### Task prompt
Write out the data below in full. Keep it exact.

[start of Records for the task]

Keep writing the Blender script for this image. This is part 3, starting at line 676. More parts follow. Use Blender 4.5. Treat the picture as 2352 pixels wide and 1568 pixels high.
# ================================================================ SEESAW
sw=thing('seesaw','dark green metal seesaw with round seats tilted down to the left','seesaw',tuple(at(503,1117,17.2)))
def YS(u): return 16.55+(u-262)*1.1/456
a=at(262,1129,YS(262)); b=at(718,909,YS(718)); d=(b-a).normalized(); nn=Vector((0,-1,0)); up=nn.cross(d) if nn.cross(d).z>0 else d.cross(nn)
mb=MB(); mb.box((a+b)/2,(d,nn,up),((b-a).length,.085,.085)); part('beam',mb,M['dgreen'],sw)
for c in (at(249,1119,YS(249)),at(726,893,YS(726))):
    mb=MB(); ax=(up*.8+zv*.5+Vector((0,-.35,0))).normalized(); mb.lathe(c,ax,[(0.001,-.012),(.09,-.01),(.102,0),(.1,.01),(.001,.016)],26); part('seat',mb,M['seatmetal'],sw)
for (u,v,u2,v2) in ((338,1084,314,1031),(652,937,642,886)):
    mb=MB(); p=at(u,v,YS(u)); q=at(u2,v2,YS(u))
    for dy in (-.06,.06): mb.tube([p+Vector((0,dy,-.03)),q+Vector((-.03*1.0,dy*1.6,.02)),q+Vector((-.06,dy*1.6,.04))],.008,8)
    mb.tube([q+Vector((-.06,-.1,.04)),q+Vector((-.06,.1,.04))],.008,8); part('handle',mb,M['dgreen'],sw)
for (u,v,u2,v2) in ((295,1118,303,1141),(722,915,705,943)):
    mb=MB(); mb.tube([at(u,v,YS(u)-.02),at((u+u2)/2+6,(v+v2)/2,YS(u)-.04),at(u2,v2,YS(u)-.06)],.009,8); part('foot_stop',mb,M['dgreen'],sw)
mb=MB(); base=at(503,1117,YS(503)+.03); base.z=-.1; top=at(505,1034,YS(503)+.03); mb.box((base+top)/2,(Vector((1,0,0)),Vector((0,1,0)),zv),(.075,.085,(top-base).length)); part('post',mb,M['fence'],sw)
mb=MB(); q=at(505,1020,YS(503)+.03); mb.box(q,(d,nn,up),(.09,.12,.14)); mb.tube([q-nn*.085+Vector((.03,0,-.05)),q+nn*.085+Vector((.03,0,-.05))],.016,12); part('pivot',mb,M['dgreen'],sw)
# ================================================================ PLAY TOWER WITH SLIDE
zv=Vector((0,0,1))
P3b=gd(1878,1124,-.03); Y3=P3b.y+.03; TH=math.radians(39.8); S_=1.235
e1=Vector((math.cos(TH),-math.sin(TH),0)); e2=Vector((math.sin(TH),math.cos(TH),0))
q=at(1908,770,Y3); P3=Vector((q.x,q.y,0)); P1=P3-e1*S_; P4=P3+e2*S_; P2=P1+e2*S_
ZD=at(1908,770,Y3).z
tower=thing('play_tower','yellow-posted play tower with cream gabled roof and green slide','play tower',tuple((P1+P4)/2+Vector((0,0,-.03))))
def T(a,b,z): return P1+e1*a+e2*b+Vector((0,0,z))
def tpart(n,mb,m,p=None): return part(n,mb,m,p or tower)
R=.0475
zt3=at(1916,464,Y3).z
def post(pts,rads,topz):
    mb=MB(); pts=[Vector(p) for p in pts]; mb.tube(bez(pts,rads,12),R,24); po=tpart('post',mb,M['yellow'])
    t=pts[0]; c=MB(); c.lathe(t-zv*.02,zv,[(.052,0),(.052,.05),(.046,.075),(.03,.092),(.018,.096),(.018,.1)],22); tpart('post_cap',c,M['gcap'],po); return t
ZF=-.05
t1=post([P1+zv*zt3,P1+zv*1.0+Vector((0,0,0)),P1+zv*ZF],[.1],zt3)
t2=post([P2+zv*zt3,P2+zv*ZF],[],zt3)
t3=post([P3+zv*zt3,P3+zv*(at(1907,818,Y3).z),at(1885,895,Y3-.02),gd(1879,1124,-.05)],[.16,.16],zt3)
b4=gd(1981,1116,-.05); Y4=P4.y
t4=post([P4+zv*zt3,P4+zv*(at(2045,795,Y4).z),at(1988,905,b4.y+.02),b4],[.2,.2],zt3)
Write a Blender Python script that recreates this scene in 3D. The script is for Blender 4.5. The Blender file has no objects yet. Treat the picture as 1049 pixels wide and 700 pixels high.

[end of Records for the task]

### Finished answer
Keep writing the Blender script for this image. This is part 3, starting at line 676. More parts follow. Use Blender 4.5. Treat the picture as 2352 pixels wide and 1568 pixels high.
# ================================================================ SEESAW
sw=thing('seesaw','dark green metal seesaw with round seats tilted down to the left','seesaw',tuple(at(503,1117,17.2)))
def YS(u): return 16.55+(u-262)*1.1/456
a=at(262,1129,YS(262)); b=at(718,909,YS(718)); d=(b-a).normalized(); nn=Vector((0,-1,0)); up=nn.cross(d) if nn.cross(d).z>0 else d.cross(nn)
mb=MB(); mb.box((a+b)/2,(d,nn,up),((b-a).length,.085,.085)); part('beam',mb,M['dgreen'],sw)
for c in (at(249,1119,YS(249)),at(726,893,YS(726))):
    mb=MB(); ax=(up*.8+zv*.5+Vector((0,-.35,0))).normalized(); mb.lathe(c,ax,[(0.001,-.012),(.09,-.01),(.102,0),(.1,.01),(.001,.016)],26); part('seat',mb,M['seatmetal'],sw)
for (u,v,u2,v2) in ((338,1084,314,1031),(652,937,642,886)):
    mb=MB(); p=at(u,v,YS(u)); q=at(u2,v2,YS(u))
    for dy in (-.06,.06): mb.tube([p+Vector((0,dy,-.03)),q+Vector((-.03*1.0,dy*1.6,.02)),q+Vector((-.06,dy*1.6,.04))],.008,8)
    mb.tube([q+Vector((-.06,-.1,.04)),q+Vector((-.06,.1,.04))],.008,8); part('handle',mb,M['dgreen'],sw)
for (u,v,u2,v2) in ((295,1118,303,1141),(722,915,705,943)):
    mb=MB(); mb.tube([at(u,v,YS(u)-.02),at((u+u2)/2+6,(v+v2)/2,YS(u)-.04),at(u2,v2,YS(u)-.06)],.009,8); part('foot_stop',mb,M['dgreen'],sw)
mb=MB(); base=at(503,1117,YS(503)+.03); base.z=-.1; top=at(505,1034,YS(503)+.03); mb.box((base+top)/2,(Vector((1,0,0)),Vector((0,1,0)),zv),(.075,.085,(top-base).length)); part('post',mb,M['fence'],sw)
mb=MB(); q=at(505,1020,YS(503)+.03); mb.box(q,(d,nn,up),(.09,.12,.14)); mb.tube([q-nn*.085+Vector((.03,0,-.05)),q+nn*.085+Vector((.03,0,-.05))],.016,12); part('pivot',mb,M['dgreen'],sw)
# ================================================================ PLAY TOWER WITH SLIDE
zv=Vector((0,0,1))
P3b=gd(1878,1124,-.03); Y3=P3b.y+.03; TH=math.radians(39.8); S_=1.235
e1=Vector((math.cos(TH),-math.sin(TH),0)); e2=Vector((math.sin(TH),math.cos(TH),0))
q=at(1908,770,Y3); P3=Vector((q.x,q.y,0)); P1=P3-e1*S_; P4=P3+e2*S_; P2=P1+e2*S_
ZD=at(1908,770,Y3).z
tower=thing('play_tower','yellow-posted play tower with cream gabled roof and green slide','play tower',tuple((P1+P4)/2+Vector((0,0,-.03))))
def T(a,b,z): return P1+e1*a+e2*b+Vector((0,0,z))
def tpart(n,mb,m,p=None): return part(n,mb,m,p or tower)
R=.0475
zt3=at(1916,464,Y3).z
def post(pts,rads,topz):
    mb=MB(); pts=[Vector(p) for p in pts]; mb.tube(bez(pts,rads,12),R,24); po=tpart('post',mb,M['yellow'])
    t=pts[0]; c=MB(); c.lathe(t-zv*.02,zv,[(.052,0),(.052,.05),(.046,.075),(.03,.092),(.018,.096),(.018,.1)],22); tpart('post_cap',c,M['gcap'],po); return t
ZF=-.05
t1=post([P1+zv*zt3,P1+zv*1.0+Vector((0,0,0)),P1+zv*ZF],[.1],zt3)
t2=post([P2+zv*zt3,P2+zv*ZF],[],zt3)
t3=post([P3+zv*zt3,P3+zv*(at(1907,818,Y3).z),at(1885,895,Y3-.02),gd(1879,1124,-.05)],[.16,.16],zt3)
b4=gd(1981,1116,-.05); Y4=P4.y
t4=post([P4+zv*zt3,P4+zv*(at(2045,795,Y4).z),at(1988,905,b4.y+.02),b4],[.2,.2],zt3)
Write a Blender Python script that recreates this scene in 3D. The script is for Blender 4.5. The Blender file has no objects yet. Treat the picture as 1049 pixels wide and 700 pixels high.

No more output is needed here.